No ano passado, a Associação Brasileira de Jornalismo Investigativo (Abraji) e outras oito organizações também se manifestaram pela retirada do artigo.

“A redação do artigo é genérica e incapaz de dar conta da complexidade do tema. Não define, por exemplo, o que será considerado como material jornalístico, nem como se dará tal remuneração ou quem fará a fiscalização”, afirmaram. A manifestação é citada na carta das empresas.

Em setembro de 2021, a ANJ (Associação Nacional de Jornais) e outras entidades lançaram manifesto pela remuneração da produção jornalística pelas plataformas.

Há expectativa de que o presidente da Câmara, Arthur Lira (PP-AL), coloque em votação o requerimento de urgência para acelerar a tramitação do texto.

O debate sobre o Telegram tem renovado a atenção pública sobre o projeto, já que uma das determinações do texto é que empresas com mais de dois milhões de usuários devem indicar representantes legais no país.

O aplicativo de mensagens Telegram tem ignorado ordens e pedidos de autoridades brasileiras, inclusive do TSE (Tribunal Superior Eleitoral) e do STF (Supremo Tribunal Federal), que fazem tentativas de contato sobre demandas envolvendo publicações na rede social.

Segundo revelou a Folha, o Telegram conta com representante no Brasil há sete anos para atuar em assunto de seu interesse junto ao órgão do governo federal encarregado do registro de marcas no país, ao mesmo tempo em que ignora chamados da Justiça brasileira e notificações ligadas às eleições.

Leia a íntegra da carta:

“PL 2630/2020 deixou de ser sobre combater as fake news
Ninguém quer que notícias falsas se espalhem nas redes. Como plataformas de tecnologia, investimos continuamente em recursos e ações concretas e transparentes para combater a desinformação e estamos comprometidas a debater com a sociedade como podemos enfrentar esse desafio juntos.

Reconhecemos os esforços do Congresso Nacional na formulação de uma proposta de lei que ofereça à sociedade meios eficientes de lidar com o problema, mas, da forma como está hoje, o Projeto de Lei 2630/2020 trata pouco do combate à desinformação. Na verdade, o texto, que ficou conhecido como PL das Fake News, passou a representar uma potencial ameaça para a Internet livre, democrática e aberta que conhecemos hoje e que transforma a vida dos brasileiros todos os dias.

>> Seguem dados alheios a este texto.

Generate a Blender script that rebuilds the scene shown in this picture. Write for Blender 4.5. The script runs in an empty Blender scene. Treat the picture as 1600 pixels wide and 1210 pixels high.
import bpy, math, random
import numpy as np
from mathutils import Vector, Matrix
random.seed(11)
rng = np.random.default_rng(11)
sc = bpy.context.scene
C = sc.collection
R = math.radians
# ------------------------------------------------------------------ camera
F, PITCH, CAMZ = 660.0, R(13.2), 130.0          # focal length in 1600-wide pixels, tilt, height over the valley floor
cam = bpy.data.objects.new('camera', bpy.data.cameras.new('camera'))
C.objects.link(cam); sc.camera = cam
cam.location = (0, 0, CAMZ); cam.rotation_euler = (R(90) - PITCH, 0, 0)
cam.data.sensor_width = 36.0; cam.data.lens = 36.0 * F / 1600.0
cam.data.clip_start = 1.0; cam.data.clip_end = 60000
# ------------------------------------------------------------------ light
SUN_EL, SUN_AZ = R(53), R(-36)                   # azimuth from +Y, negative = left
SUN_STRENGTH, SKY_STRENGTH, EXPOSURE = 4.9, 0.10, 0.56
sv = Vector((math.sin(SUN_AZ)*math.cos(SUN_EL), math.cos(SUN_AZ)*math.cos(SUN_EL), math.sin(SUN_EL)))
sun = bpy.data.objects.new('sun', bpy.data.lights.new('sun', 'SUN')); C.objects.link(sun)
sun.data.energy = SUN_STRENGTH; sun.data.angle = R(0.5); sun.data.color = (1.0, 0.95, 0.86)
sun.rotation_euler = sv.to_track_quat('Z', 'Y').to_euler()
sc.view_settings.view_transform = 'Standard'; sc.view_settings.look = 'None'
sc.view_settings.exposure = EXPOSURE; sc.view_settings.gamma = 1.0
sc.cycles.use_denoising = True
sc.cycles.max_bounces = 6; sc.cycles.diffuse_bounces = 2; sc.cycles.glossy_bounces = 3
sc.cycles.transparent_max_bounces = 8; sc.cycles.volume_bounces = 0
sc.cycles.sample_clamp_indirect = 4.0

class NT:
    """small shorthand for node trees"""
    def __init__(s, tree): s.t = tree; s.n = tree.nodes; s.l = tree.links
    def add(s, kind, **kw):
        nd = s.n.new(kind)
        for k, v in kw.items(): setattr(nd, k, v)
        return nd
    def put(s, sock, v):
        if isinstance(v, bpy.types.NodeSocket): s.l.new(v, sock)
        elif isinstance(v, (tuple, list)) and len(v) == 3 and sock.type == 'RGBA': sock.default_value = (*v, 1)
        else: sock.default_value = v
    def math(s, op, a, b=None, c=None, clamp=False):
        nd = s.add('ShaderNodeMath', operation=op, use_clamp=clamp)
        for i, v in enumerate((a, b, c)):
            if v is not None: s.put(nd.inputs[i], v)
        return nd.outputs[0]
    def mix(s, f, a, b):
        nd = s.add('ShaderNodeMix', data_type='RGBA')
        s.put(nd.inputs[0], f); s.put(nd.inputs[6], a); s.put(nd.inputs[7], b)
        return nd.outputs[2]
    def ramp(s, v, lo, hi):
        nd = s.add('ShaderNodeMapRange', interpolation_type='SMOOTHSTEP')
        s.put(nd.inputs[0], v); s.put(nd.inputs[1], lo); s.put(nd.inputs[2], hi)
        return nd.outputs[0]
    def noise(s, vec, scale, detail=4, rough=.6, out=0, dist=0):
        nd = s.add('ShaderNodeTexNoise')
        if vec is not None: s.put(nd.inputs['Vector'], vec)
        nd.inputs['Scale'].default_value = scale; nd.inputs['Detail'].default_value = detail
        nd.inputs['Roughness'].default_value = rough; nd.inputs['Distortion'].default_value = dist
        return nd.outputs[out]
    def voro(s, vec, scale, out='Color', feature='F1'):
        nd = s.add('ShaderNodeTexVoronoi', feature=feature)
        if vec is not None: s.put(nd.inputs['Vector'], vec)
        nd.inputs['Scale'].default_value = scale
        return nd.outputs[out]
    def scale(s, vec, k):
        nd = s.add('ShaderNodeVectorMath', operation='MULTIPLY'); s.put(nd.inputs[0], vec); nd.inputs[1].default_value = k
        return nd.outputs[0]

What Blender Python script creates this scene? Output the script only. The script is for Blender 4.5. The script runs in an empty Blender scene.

Se transformado em lei, o texto que está para ser votado na Câmara dos Deputados irá restringir o acesso das pessoas a fontes diversas e plurais de informação; desestimular as plataformas a tomar medidas para manter um ambiente saudável online; e causar um impacto negativo em milhões de pequenos e médios negócios que buscam se conectar com seus consumidores por meio de anúncios e serviços digitais.

O projeto determina, de modo genérico, que as plataformas remunerem os veículos de imprensa que publicam notícias nas redes. Como está, a proposta deixa em aberto como isso funcionaria na prática – por exemplo, quais os critérios para definir o que são veículos de imprensa elegíveis a receber pelas notícias publicadas nas plataformas. O PL também não reconhece esforços de parcerias que as plataformas estabeleceram ao longo dos anos com veículos de imprensa no Brasil. Isso pode acabar favorecendo apenas os grandes e tradicionais veículos de mídia, prejudicando o jornalismo local e independente, e limitando o acesso das pessoas a fontes diversificadas de informação. Associações de jornalismo e profissionais da imprensa assinaram um manifesto em 2021 chamando atenção para os efeitos negativos e pedindo a remoção do artigo do texto do projeto, o que até agora não ocorreu.

A moderação de conteúdo on-line é uma tarefa que exige que as plataformas tomem medidas rápidas diante de novas ameaças. Por isso, precisamos de flexibilidade para poder agir para remover conteúdo nocivo. O texto, no entanto, traz exigências severas caso as plataformas tomem alguma medida que seja posteriormente questionada e revertida. O receio de uma enxurrada de processos judiciais levará as plataformas a agir menos na moderação de conteúdo, deixando o ambiente on-line mais desprotegido do discurso de ódio e da desinformação. Isso vai totalmente na contramão das demandas da sociedade pela preservação de um debate público saudável, confiável e em igualdade de condições.

Para completar, milhões de pequenos e médios negócios, como a padaria ou a pizzaria de bairro, não poderão mais anunciar seus produtos com eficiência e a custo baixo na Internet. Um dos artigos do texto impede o uso responsável e equilibrado de dados pessoais -em conformidade com a Lei Geral de Proteção de Dados (LGPD), promulgada após amplo debate pela sociedade- para a entrega eficiente de anúncios e serviços que são cruciais para micro e pequenas empresas e para toda a economia brasileira.

Por fim, ao estabelecer regras que se aplicariam apenas às plataformas digitais, o PL 2630 acaba com a democratização da publicidade que foi possível graças à Internet e privilegia alguns grupos de mídia.

O debate sobre as potenciais consequências negativas do PL 2630/2020 é importante e desafiador. Por isso, pedimos que essas preocupações sejam levadas em consideração antes da votação. Como temos feito desde que o PL foi apresentado em 2020, continuaremos trabalhando próximos dos parlamentares brasileiros em prol de uma proposta que beneficie a economia brasileira, a internet livre e aberta e, acima de tudo, todos que usam os meios digitais para empreender, se expressar, se informar e consumir.”